The George B. Sohier prize of $250 is for the best theses presented by a successful candidate for Honors in English or in Modern Literature. The competitors may be undergraduates in the college, Harvard graduates resident as Graduate School students, or students pursuing courses of instruction in Cambridge under the direction of the Society for the Collegiate Instruction of Women. $450 has been divided into fourteen prizes, ranging from $20 to $40, which will be given to students of Semitic 1, 2, 3, 4, 5, 7, 8, but only in case a high degree of excellence is attained. For the best essays by any students of the University on the ethical aspects of the modern social questions two prizes of $100 each will again be offered.
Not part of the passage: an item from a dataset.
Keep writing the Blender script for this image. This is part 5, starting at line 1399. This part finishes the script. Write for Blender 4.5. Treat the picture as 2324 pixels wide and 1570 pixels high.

The Boylston prizes for elocution are awarded to seniors and juniors, two first prizes of $60 each, and three second, of $45 each. The Toppan prize of $150 is for the best essay on a subject in Political Science, and the Sumner prize of $100 for the best dessertation on a subject connected with Universal Peace and the methods by which war may be permanently superseded. The former may be competed for by students in the Graduate School or any of the Professional Schools who have received an academic degree, and by all graduates of the college of not more than three years' standing; the Sumner prize may be won by a student in any department of the University. Subjects for competitors for each of the last two prizes are announced each year.